Deadly suicide bombing hits Nigerian city

At least 19 people killed in attack in Maiduguri in Borno state, and two more killed later in a blast in Potiskum.

    Deadly suicide bombing hits Nigerian city

    A suicide bomb attack by a young girl in the northeast Nigerian city of Maiduguri has killed 19 people, while another a bomb-laden car exploded in Yobe state, killing a further two people, police said.

    The first blast happened at about 12:40pm local time (11:40 GMT) on Saturday near the live chicken section of the city's Monday Market, AFP news agency said.

    The attacker was believed to be a girl as young as 10 years old, according to sources quoted by AFP news agency.

    Al Jazeera's Ahmed Idris, speaking from Abuja, quoted police as saying there were six deaths while another 20 people were injured. The attack had not yet been claimed. 

    A second blast occured at about 3:30 pm (14:30 GMT) on Saturday in the Potiskum Area Command. 

    Our correspondent Idris said that there were conflicting reports but that police sources said that the car bomb had detonated while being searched by policemen as the owner was being questioned in the police station. 

    "It was while they were at the gates of the police station undergoing security checks that the car exploded," an officer, who spoke on condition of anonymity told AFP news agency. 

    "The policeman and the driver have been confirmed dead but details of other casualties are not clear yet," he said.

    'Deadliest' attack

    The bombing occurred a day after violence in Baga, another town in Borno on the border with Chad, left about 2,000 people - mostly children and women - dead, according to Amnesty International, the UK-based human-rights organisation.

    The numbers of people killed have not yet been independently confirmed, but the conflict in Baga on Friday, being blamed on Boko Haram, is reportedly among the worst in Nigeria in six years.

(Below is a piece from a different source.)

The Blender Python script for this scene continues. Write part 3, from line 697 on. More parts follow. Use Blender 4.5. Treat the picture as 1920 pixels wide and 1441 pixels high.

    Daniel Eyre, Nigerian researcher for Amnesty International said in the organisation's statement called that attack "Boko Haram's deadliest act in a catalogue of increasingly heinous attacks carried out by the group."

    "If reports that the town was largely razed to the ground and that hundreds or even as many as two thousand civilians were killed are true, this marks a disturbing and bloody escalation of Boko Haram's ongoing onslaught against the civilian population," he said.

    The town and at least 16 nearby settlements in and around Lake Chad were burnt to the ground and at least 20,000 people forced to flee their homes, AFP news agency reported.

    The US has condemned the spike in the Boko Haram-related attacks saying that the attackers must be held accountable. 

    "The United States condemns the recent escalation of attacks on civilians carried out by Boko Haram, which shows no regard for human life. All those responsible for these recurring terrorist attacks must be held accountable," the US State Department said in a statement late on Friday.